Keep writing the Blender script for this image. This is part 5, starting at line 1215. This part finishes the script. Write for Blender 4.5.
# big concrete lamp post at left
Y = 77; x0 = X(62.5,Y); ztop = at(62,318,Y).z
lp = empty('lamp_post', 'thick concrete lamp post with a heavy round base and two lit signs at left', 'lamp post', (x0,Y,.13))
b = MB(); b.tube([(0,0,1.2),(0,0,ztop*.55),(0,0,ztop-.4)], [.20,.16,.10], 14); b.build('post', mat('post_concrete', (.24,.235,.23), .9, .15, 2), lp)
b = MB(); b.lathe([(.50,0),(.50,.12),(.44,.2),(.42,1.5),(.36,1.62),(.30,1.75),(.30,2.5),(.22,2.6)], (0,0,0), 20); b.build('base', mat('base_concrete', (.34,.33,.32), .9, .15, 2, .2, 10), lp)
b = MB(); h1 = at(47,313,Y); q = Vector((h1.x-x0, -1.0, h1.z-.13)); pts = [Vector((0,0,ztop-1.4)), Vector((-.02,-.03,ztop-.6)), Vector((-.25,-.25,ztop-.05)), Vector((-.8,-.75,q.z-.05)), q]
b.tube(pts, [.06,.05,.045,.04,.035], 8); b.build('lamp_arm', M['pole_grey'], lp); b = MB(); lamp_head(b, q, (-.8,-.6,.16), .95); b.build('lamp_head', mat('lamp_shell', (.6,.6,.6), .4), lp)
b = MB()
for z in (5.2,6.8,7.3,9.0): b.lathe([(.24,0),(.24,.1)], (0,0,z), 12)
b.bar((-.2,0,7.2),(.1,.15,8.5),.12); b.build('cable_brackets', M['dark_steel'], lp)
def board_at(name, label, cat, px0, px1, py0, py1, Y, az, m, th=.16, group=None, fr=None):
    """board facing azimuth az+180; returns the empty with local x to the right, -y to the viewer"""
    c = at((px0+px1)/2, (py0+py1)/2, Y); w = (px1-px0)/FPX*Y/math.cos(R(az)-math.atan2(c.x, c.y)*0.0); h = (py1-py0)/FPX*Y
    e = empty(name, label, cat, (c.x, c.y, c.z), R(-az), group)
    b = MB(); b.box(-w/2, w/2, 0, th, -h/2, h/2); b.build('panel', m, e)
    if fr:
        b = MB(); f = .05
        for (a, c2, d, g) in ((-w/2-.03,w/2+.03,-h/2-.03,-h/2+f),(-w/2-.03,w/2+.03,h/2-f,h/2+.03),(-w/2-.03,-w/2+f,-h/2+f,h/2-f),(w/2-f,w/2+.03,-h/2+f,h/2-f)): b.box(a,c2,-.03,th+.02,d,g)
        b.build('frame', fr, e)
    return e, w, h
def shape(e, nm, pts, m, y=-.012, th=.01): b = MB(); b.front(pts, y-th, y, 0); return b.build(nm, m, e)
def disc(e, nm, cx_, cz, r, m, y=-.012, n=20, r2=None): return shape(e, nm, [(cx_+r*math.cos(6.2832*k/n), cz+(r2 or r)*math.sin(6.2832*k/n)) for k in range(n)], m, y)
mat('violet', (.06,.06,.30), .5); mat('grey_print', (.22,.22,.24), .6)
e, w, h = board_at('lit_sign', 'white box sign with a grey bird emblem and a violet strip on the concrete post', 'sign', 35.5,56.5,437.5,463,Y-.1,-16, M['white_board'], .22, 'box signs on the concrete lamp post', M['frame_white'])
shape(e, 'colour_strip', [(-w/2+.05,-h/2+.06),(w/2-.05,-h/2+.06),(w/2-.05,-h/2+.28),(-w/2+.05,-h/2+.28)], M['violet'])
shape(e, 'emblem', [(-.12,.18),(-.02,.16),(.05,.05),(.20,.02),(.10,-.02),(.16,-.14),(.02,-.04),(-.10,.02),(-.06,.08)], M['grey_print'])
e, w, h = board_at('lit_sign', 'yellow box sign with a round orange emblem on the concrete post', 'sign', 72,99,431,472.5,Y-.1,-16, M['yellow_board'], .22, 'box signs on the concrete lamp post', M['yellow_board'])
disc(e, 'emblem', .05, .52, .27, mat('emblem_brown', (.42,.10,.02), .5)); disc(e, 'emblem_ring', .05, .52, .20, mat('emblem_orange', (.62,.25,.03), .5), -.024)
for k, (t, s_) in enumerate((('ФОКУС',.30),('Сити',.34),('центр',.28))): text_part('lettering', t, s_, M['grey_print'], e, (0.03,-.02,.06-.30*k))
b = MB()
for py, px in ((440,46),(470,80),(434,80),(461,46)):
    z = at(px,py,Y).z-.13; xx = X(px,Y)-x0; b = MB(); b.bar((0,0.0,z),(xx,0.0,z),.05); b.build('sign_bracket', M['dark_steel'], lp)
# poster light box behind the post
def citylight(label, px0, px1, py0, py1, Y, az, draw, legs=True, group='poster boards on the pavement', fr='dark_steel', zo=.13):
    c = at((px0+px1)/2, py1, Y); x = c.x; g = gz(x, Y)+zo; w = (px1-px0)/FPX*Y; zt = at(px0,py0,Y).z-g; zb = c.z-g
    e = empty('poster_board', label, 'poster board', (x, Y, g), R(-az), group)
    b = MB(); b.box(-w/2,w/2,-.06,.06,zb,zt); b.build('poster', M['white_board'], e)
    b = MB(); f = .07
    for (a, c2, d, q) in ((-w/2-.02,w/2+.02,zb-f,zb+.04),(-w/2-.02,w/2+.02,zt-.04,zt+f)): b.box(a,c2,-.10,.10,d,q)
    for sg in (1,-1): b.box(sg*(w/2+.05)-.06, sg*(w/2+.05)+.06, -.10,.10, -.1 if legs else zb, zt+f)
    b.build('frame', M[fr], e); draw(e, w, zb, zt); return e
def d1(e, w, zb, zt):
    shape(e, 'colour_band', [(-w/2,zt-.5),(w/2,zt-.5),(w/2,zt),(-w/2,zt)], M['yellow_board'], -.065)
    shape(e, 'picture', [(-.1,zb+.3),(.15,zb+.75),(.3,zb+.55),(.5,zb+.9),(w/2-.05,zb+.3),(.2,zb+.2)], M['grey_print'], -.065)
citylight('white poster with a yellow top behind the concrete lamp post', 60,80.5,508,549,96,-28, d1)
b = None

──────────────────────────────

# EXERCISE PROMPT
Please reproduce every line of the material word for word.

# EXERCISE RESPONSE
Keep writing the Blender script for this image. This is part 5, starting at line 1215. This part finishes the script. Write for Blender 4.5.
# big concrete lamp post at left
Y = 77; x0 = X(62.5,Y); ztop = at(62,318,Y).z
lp = empty('lamp_post', 'thick concrete lamp post with a heavy round base and two lit signs at left', 'lamp post', (x0,Y,.13))
b = MB(); b.tube([(0,0,1.2),(0,0,ztop*.55),(0,0,ztop-.4)], [.20,.16,.10], 14); b.build('post', mat('post_concrete', (.24,.235,.23), .9, .15, 2), lp)
b = MB(); b.lathe([(.50,0),(.50,.12),(.44,.2),(.42,1.5),(.36,1.62),(.30,1.75),(.30,2.5),(.22,2.6)], (0,0,0), 20); b.build('base', mat('base_concrete', (.34,.33,.32), .9, .15, 2, .2, 10), lp)
b = MB(); h1 = at(47,313,Y); q = Vector((h1.x-x0, -1.0, h1.z-.13)); pts = [Vector((0,0,ztop-1.4)), Vector((-.02,-.03,ztop-.6)), Vector((-.25,-.25,ztop-.05)), Vector((-.8,-.75,q.z-.05)), q]
b.tube(pts, [.06,.05,.045,.04,.035], 8); b.build('lamp_arm', M['pole_grey'], lp); b = MB(); lamp_head(b, q, (-.8,-.6,.16), .95); b.build('lamp_head', mat('lamp_shell', (.6,.6,.6), .4), lp)
b = MB()
for z in (5.2,6.8,7.3,9.0): b.lathe([(.24,0),(.24,.1)], (0,0,z), 12)
b.bar((-.2,0,7.2),(.1,.15,8.5),.12); b.build('cable_brackets', M['dark_steel'], lp)
def board_at(name, label, cat, px0, px1, py0, py1, Y, az, m, th=.16, group=None, fr=None):
    """board facing azimuth az+180; returns the empty with local x to the right, -y to the viewer"""
    c = at((px0+px1)/2, (py0+py1)/2, Y); w = (px1-px0)/FPX*Y/math.cos(R(az)-math.atan2(c.x, c.y)*0.0); h = (py1-py0)/FPX*Y
    e = empty(name, label, cat, (c.x, c.y, c.z), R(-az), group)
    b = MB(); b.box(-w/2, w/2, 0, th, -h/2, h/2); b.build('panel', m, e)
    if fr:
        b = MB(); f = .05
        for (a, c2, d, g) in ((-w/2-.03,w/2+.03,-h/2-.03,-h/2+f),(-w/2-.03,w/2+.03,h/2-f,h/2+.03),(-w/2-.03,-w/2+f,-h/2+f,h/2-f),(w/2-f,w/2+.03,-h/2+f,h/2-f)): b.box(a,c2,-.03,th+.02,d,g)
        b.build('frame', fr, e)
    return e, w, h
def shape(e, nm, pts, m, y=-.012, th=.01): b = MB(); b.front(pts, y-th, y, 0); return b.build(nm, m, e)
def disc(e, nm, cx_, cz, r, m, y=-.012, n=20, r2=None): return shape(e, nm, [(cx_+r*math.cos(6.2832*k/n), cz+(r2 or r)*math.sin(6.2832*k/n)) for k in range(n)], m, y)
mat('violet', (.06,.06,.30), .5); mat('grey_print', (.22,.22,.24), .6)
e, w, h = board_at('lit_sign', 'white box sign with a grey bird emblem and a violet strip on the concrete post', 'sign', 35.5,56.5,437.5,463,Y-.1,-16, M['white_board'], .22, 'box signs on the concrete lamp post', M['frame_white'])
shape(e, 'colour_strip', [(-w/2+.05,-h/2+.06),(w/2-.05,-h/2+.06),(w/2-.05,-h/2+.28),(-w/2+.05,-h/2+.28)], M['violet'])
shape(e, 'emblem', [(-.12,.18),(-.02,.16),(.05,.05),(.20,.02),(.10,-.02),(.16,-.14),(.02,-.04),(-.10,.02),(-.06,.08)], M['grey_print'])
e, w, h = board_at('lit_sign', 'yellow box sign with a round orange emblem on the concrete post', 'sign', 72,99,431,472.5,Y-.1,-16, M['yellow_board'], .22, 'box signs on the concrete lamp post', M['yellow_board'])
disc(e, 'emblem', .05, .52, .27, mat('emblem_brown', (.42,.10,.02), .5)); disc(e, 'emblem_ring', .05, .52, .20, mat('emblem_orange', (.62,.25,.03), .5), -.024)
for k, (t, s_) in enumerate((('ФОКУС',.30),('Сити',.34),('центр',.28))): text_part('lettering', t, s_, M['grey_print'], e, (0.03,-.02,.06-.30*k))
b = MB()
for py, px in ((440,46),(470,80),(434,80),(461,46)):
    z = at(px,py,Y).z-.13; xx = X(px,Y)-x0; b = MB(); b.bar((0,0.0,z),(xx,0.0,z),.05); b.build('sign_bracket', M['dark_steel'], lp)
# poster light box behind the post
def citylight(label, px0, px1, py0, py1, Y, az, draw, legs=True, group='poster boards on the pavement', fr='dark_steel', zo=.13):
    c = at((px0+px1)/2, py1, Y); x = c.x; g = gz(x, Y)+zo; w = (px1-px0)/FPX*Y; zt = at(px0,py0,Y).z-g; zb = c.z-g
    e = empty('poster_board', label, 'poster board', (x, Y, g), R(-az), group)
    b = MB(); b.box(-w/2,w/2,-.06,.06,zb,zt); b.build('poster', M['white_board'], e)
    b = MB(); f = .07
    for (a, c2, d, q) in ((-w/2-.02,w/2+.02,zb-f,zb+.04),(-w/2-.02,w/2+.02,zt-.04,zt+f)): b.box(a,c2,-.10,.10,d,q)
    for sg in (1,-1): b.box(sg*(w/2+.05)-.06, sg*(w/2+.05)+.06, -.10,.10, -.1 if legs else zb, zt+f)
    b.build('frame', M[fr], e); draw(e, w, zb, zt); return e
def d1(e, w, zb, zt):
    shape(e, 'colour_band', [(-w/2,zt-.5),(w/2,zt-.5),(w/2,zt),(-w/2,zt)], M['yellow_board'], -.065)
    shape(e, 'picture', [(-.1,zb+.3),(.15,zb+.75),(.3,zb+.55),(.5,zb+.9),(w/2-.05,zb+.3),(.2,zb+.2)], M['grey_print'], -.065)
citylight('white poster with a yellow top behind the concrete lamp post', 60,80.5,508,549,96,-28, d1)
b = None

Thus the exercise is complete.